Edson’s only previous experience in a kitchen had been working in his local McDonald’s. Yet within six years, he became an accomplished chef.

When he returned to Brazil, rather than getting a job in a top restaurant he chose to give people in his community the chance to become chefs themselves.

“Inside the favela everyone says that everything’s bad, and we believe that, so our self-esteem is wounded. So, something has to change and ‘Periphery Gastronomy’ helps in this process.”

Five hundred students have graduated from the course so far. The school funds itself through providing catering at events.
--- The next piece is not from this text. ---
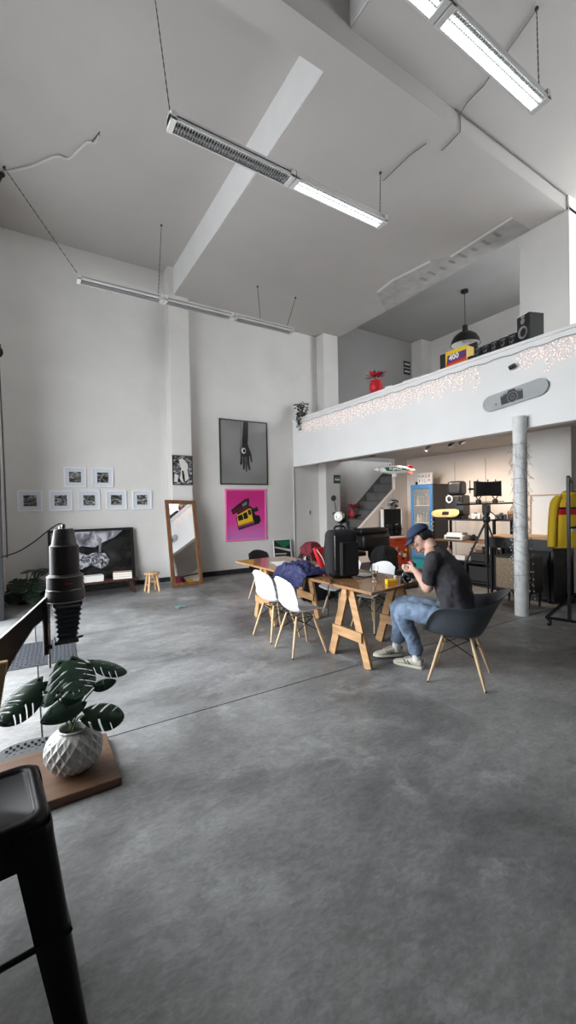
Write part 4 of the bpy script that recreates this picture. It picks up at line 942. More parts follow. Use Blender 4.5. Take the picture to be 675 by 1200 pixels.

The ingredients used are both donated and collected from restaurants and supermarket surpluses.

“The students, who may take up to three hours to get here, they all have a strong willpower to complete the course. We know everyone by name and their stories. They are not a number.”

Robson Mariano de Assis is one of the students Edson feels has most benefited from the course. He describes Robson as a 19-year-old, black, poor, gay, boy in a favela, with great talent.

“We empower this kid and give him training. It doesn’t interest us what he is, it interests us who he is.”

Robson is doing the gastronomy course. He says he’s very excited about baking and confectionery and thought to do the course.

“I’ve developed a lot, I’m calmer with myself, I’m able to understand others, I’m much more open than I was. I feel that I’ve grown a lot.”

Edson calls Periphery Gastronomy a social transformation through gastronomy, saying “I think that cooking is the least important aspect, looking after these people is what is important.”